The other type of ministry work is being a broken play asset. “Broken play” is a concept in sport where the ball is in play, but neither team has a set play in action, it’s almost every man for himself, but there’s still team work going on. These are the people who hang around after the class, after the growth-group, after the sermon. They just sidle up beside someone, strike up a conversation, and apply the word of God into that person’s life.

Notice that broken play ministry is NOT just having a good conversation with someone. It’s got to be ministry – applying the word of God into someone’s life.

Yes, some people find this type of ministry easier than others. But this is something we should all try and develop skills in; becoming a team of broken-play experts.

“don’t tell me if you don’t want to”

If you’re in pastoral ministry; teaching the bible, meeting up with people, etc., you start to loom large in people’s eyes. And that’s not bad per se. It’s partly how God has made humans. But it requires some important caveats.

If you ask people a question, especially a personal question about sin or their personal struggles, they will feel obliged to tell you – even if they don’t really want to. They will feel more obliged to tell you (their pastor) than someone else.

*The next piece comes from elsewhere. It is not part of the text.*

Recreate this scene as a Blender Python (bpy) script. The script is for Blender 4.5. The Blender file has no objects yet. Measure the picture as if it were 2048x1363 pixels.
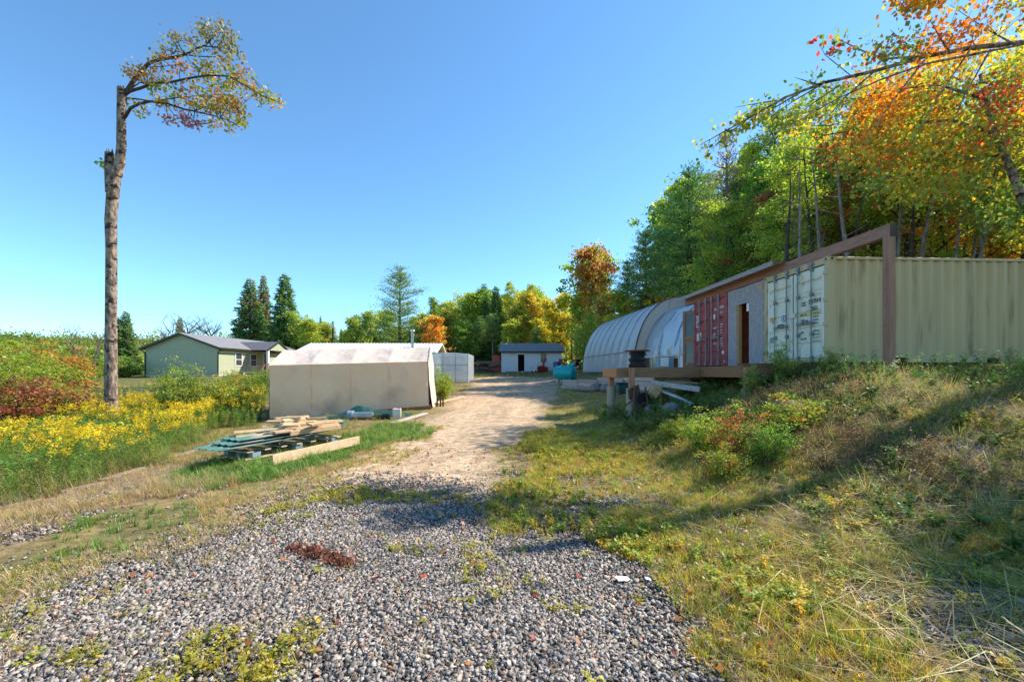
import bpy, math, random
import numpy as np
from mathutils import Vector, Matrix, Euler
R = math.radians
S = bpy.context.scene
COL = S.collection
rng = np.random.default_rng(7)
random.seed(7)

# ------------------------------------------------------------------ camera, sky, sun, exposure
F, CX, HY, EH = 850.0, 1024.0, 745.0, 1.6
cam = bpy.data.cameras.new('camera'); camo = bpy.data.objects.new('camera', cam); COL.objects.link(camo)
camo.location = (0, 0, EH); camo.rotation_euler = (R(90), 0, 0)
cam.sensor_width = 36; cam.lens = 36 * F / 2048; cam.shift_y = (HY - 681.5) / 2048
cam.clip_start = .05; cam.clip_end = 3000
S.camera = camo
SUN_EL, SUN_AZ = 43.0, 68.0      # azimuth clockwise from +Y
w = bpy.data.worlds.new('World'); S.world = w; w.use_nodes = True
nt = w.node_tree; nt.nodes.clear()
wo = nt.nodes.new('ShaderNodeOutputWorld'); bg = nt.nodes.new('ShaderNodeBackground'); sk = nt.nodes.new('ShaderNodeTexSky')
sk.sky_type = 'NISHITA'; sk.sun_disc = False; sk.sun_elevation = R(SUN_EL); sk.sun_rotation = R(SUN_AZ)
sk.altitude = 900; sk.air_density = 1.0; sk.dust_density = 0.1; sk.ozone_density = 3.0
bg.inputs[1].default_value = 0.135
tn_ = nt.nodes.new('ShaderNodeMix'); tn_.data_type = 'RGBA'; tn_.blend_type = 'MULTIPLY'; tn_.inputs[0].default_value = 1; tn_.inputs[7].default_value = (.62, .86, .92, 1)
nt.links.new(sk.outputs[0], tn_.inputs[6]); nt.links.new(tn_.outputs[2], bg.inputs[0]); nt.links.new(bg.outputs[0], wo.inputs[0])
sun = bpy.data.lights.new('sun', 'SUN'); sun.energy = 3.9; sun.angle = R(.53); sun.color = (1, .92, .79)
suno = bpy.data.objects.new('sun', sun); COL.objects.link(suno)
sd = Vector((math.sin(R(SUN_AZ)) * math.cos(R(SUN_EL)), math.cos(R(SUN_AZ)) * math.cos(R(SUN_EL)), math.sin(R(SUN_EL))))
suno.rotation_euler = sd.to_track_quat('Z', 'Y').to_euler(); suno.location = sd * 50
S.view_settings.view_transform = 'Standard'; S.view_settings.look = 'None'
S.view_settings.exposure = 1.18; S.view_settings.gamma = 1
try:
    S.cycles.max_bounces = 6; S.cycles.diffuse_bounces = 3; S.cycles.transparent_max_bounces = 12
    S.cycles.caustics_reflective = False; S.cycles.caustics_refractive = False
except Exception: pass

# ------------------------------------------------------------------ helpers
def W(px, py, Y): return Vector(((px - CX) / F * Y, Y, EH + (HY - py) / F * Y))

def hash2(i, j, s):
    n = (i.astype(np.int64) * 374761393 + j.astype(np.int64) * 668265263 + s * 1274126177) & 0xffffffff
    n = ((n ^ (n >> 13)) * 1274126177) & 0xffffffff
    return ((n ^ (n >> 16)) & 0xffff) / 65535.0
def vnoise(x, y, s=0):
    x = np.asarray(x, float); y = np.asarray(y, float)
    i = np.floor(x); j = np.floor(y); u = x - i; v = y - j; u = u * u * (3 - 2 * u); v = v * v * (3 - 2 * v)
    a = hash2(i, j, s); b = hash2(i + 1, j, s); c = hash2(i, j + 1, s); d = hash2(i + 1, j + 1, s)
    return (a * (1 - u) + b * u) * (1 - v) + (c * (1 - u) + d * u) * v
def fbm(x, y, s=0, o=3):
    t = 0; a = .5; tot = 0
    for k in range(o):
        t = t + a * vnoise(x * 2 ** k, y * 2 ** k, s + k); tot += a; a *= .5
    return t / tot
def sst(a, b, x):
    t = np.clip((np.asarray(x, float) - a) / (b - a), 0, 1); return t * t * (3 - 2 * t)

def gz(x, y):
    x = np.asarray(x, float); y = np.asarray(y, float)
    t = np.clip((y - 8) / 38, 0, None)
    base = 1.6 * np.minimum(t, 1) ** 1.4 + .012 * np.clip(y - 46, 0, 300)
    m = sst(1.5, 7.5, x) * sst(2.2, 8.8, y)
    tgt = 1.5 + .35 * np.clip((y - 14) / 30, 0, 1) + .13 * np.clip(x - 12, 0, 45)
    z = base * (1 - m) + np.maximum(tgt, base) * m
    z = z - .35 * sst(-4, -9, x) * sst(30, 16, y)
    z = z - 1.2 * sst(-28, -60, x) * sst(20, 60, y)
    near = sst(70, 40, np.hypot(x, y))
    z = z + near * ((fbm(x * .45, y * .45, 3) - .5) * .16 + (fbm(x * 2.2, y * 2.2, 9) - .5) * .05 * (1 + 2.0 * m))
    return z
def gz1(x, y): return float(gz(np.array([x]), np.array([y]))[0])
def G(px, py):
    Ys = np.linspace(1.2, 90, 3000); x = (px - CX) / F * Ys; z = EH + (HY - py) / F * Ys
    d = z - gz(x, Ys); k = np.argmax(d < 0)
    return (x[k], Ys[k])
def poly(pts): return np.array([G(*p) for p in pts])
def inpoly(P, x, y):
    x = np.asarray(x); y = np.asarray(y); c = np.zeros(x.shape, bool); n = len(P)
    for i in range(n):
        x1, y1 = P[i]; x2, y2 = P[(i + 1) % n]
        if y1 == y2: continue
        k = (y1 > y) != (y2 > y)
        c ^= k & (x < (x2 - x1) * (y - y1) / (y2 - y1) + x1)
    return c

def props(o, label=None, cat=None, group=None, kind=None):
    if label: o['label'] = label
    if cat: o['category'] = cat
    if group: o['group'] = group
    if kind: o['kind'] = kind
    return o
def thing(name, label, cat, loc=(0, 0, 0), rz=0, group=None):
    o = bpy.data.objects.new(name, None); COL.objects.link(o)
    o.location = loc; o.rotation_euler = (0, 0, rz); o.empty_display_size = .2
    return props(o, label, cat, group)
def mkmesh(name, V, Fs, k, col=None, smooth=False):
    V = np.asarray(V, np.float32); Fs = np.asarray(Fs, np.int32)
    me = bpy.data.meshes.new(name); me.vertices.add(len(V)); me.vertices.foreach_set('co', V.ravel())
    me.loops.add(Fs.size); me.loops.foreach_set('vertex_index', Fs.ravel())
    me.polygons.add(len(Fs)); me.polygons.foreach_set('loop_start', np.arange(0, Fs.size, k, dtype=np.int32))
    me.polygons.foreach_set('loop_total', np.full(len(Fs), k, np.int32))
    if smooth: me.polygons.foreach_set('use_smooth', np.ones(len(Fs), bool))
    if col is not None:
        a = me.attributes.new('Col', 'FLOAT_COLOR', 'POINT'); c = np.ones((len(V), 4), np.float32); c[:, :3] = col
        a.data.foreach_set('color', c.ravel())
    me.update(calc_edges=True); return me
def linkmesh(name, me, mat, parent=None):
    o = bpy.data.objects.new(name, me); COL.objects.link(o)
    if mat and not me.materials: me.materials.append(mat)
    if parent: o.parent = parent
    return o

class MB:
    def __init__(s): s.V = []; s.F = []; s.C = []; s.n = 0
    def add(s, V, Fs, c=(1, 1, 1)):
        V = [tuple(v) for v in V]; s.V += V; s.F += [tuple(i + s.n for i in f) for f in Fs]; s.C += [c] * len(V); s.n += len(V); return s
    def box(s, c, d, rot=None, col=(1, 1, 1), j=0):
        hx, hy, hz = d[0] / 2, d[1] / 2, d[2] / 2
        P = [Vector((x, y, z)) for x in (-hx, hx) for y in (-hy, hy) for z in (-hz, hz)]
        if j: P = [p + Vector([random.uniform(-j, j) for _ in range(3)]) for p in P]
        if rot is not None:
            M = rot if isinstance(rot, Matrix) else Euler(rot).to_matrix()
            P = [M @ p for p in P]
        c = Vector(c); P = [p + c for p in P]
        return s.add(P, [(0, 1, 3, 2), (4, 6, 7, 5), (0, 4, 5, 1), (2, 3, 7, 6), (0, 2, 6, 4), (1, 5, 7, 3)], col)
    def b(s, x0, x1, y0, y1, z0, z1, col=(1, 1, 1)):
        return s.box(((x0 + x1) / 2, (y0 + y1) / 2, (z0 + z1) / 2), (x1 - x0, y1 - y0, z1 - z0), None, col)
    def bar(s, a, b_, wd, ht, col=(1, 1, 1), up=(0, 0, 1), roll=0):
        a = Vector(a); b_ = Vector(b_); d = (b_ - a); L = d.length; d.normalize(); u = Vector(up)
        sx = d.cross(u)
        if sx.length < 1e-4: sx = d.cross(Vector((0, 1, 0)))
        sx.normalize(); u = sx.cross(d)
        M = Matrix((d, sx, u)).transposed()
        if roll: M = M @ Matrix.Rotation(roll, 3, 'X')
        return s.box((a + b_) / 2, (L, wd, ht), M, col)
    def tube(s, pts, r, n=8, col=(1, 1, 1), cap=True):
        pts = [Vector(p) for p in pts]; m = len(pts)
        if not hasattr(r, '__len__'): r = [r] * m
        V = []; t0 = None
        for i in range(m):
            t = (pts[min(i + 1, m - 1)] - pts[max(i - 1, 0)]).normalized()
            if t0 is None:
                a = t.cross(Vector((0, 0, 1)))
                if a.length < .1: a = t.cross(Vector((1, 0, 0)))
                a.normalize()
            else:
                a = (a - t * a.dot(t)); a.normalize()
            t0 = t; bb = t.cross(a)
            for k in range(n):
                q = 2 * math.pi * k / n; V.append(pts[i] + (a * math.cos(q) + bb * math.sin(q)) * r[i])
        Fs = [(i * n + k, i * n + (k + 1) % n, (i + 1) * n + (k + 1) % n, (i + 1) * n + k) for i in range(m - 1) for k in range(n)]
        if cap: Fs += [tuple(range(n))[::-1], tuple((m - 1) * n + k for k in range(n))]
        return s.add(V, Fs, col)
    def cyl(s, a, b_, r, n=16, col=(1, 1, 1)): return s.tube([a, b_], r, n, col)
    def build(s, name, mat, parent=None, smooth=False, bevel=0):
        me = bpy.data.meshes.new(name); me.from_pydata(s.V, [], s.F); me.update()
        a = me.attributes.new('Col', 'FLOAT_COLOR', 'POINT')
        c = np.ones((len(s.V), 4), np.float32); c[:, :3] = np.array(s.C); a.data.foreach_set('color', c.ravel())
        if smooth:
            me.polygons.foreach_set('use_smooth', np.ones(len(me.polygons), bool))
            try: me.set_sharp_from_angle(angle=R(40))
            except Exception: pass
        o = linkmesh(name, me, mat, parent)
        if bevel:
            md = o.modifiers.new('bevel', 'BEVEL'); md.width = bevel; md.segments = 1; md.limit_method = 'ANGLE'
        return o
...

Now, on one hand, that’s simply their problem. They “should” know that you’re not their priest, and they don’t need confess to you if they don’t want to. Jesus is their Lord, and you’re just a brother or sister, offering a chance to talk – that they don’t have to take up if they don’t want to.

And that’s the key… You (as their pastor) know they don’t HAVE to answer to you, confess to you, share their struggles with you. But do they know that?!? Have you pastored them to know that? Maybe not?

So do still ask those hard questions (because they’re good questions to ask), but be humble enough to also say, “Don’t tell me if you don’t want to”.

Help them to make the decision themselves, not just let you make it for them.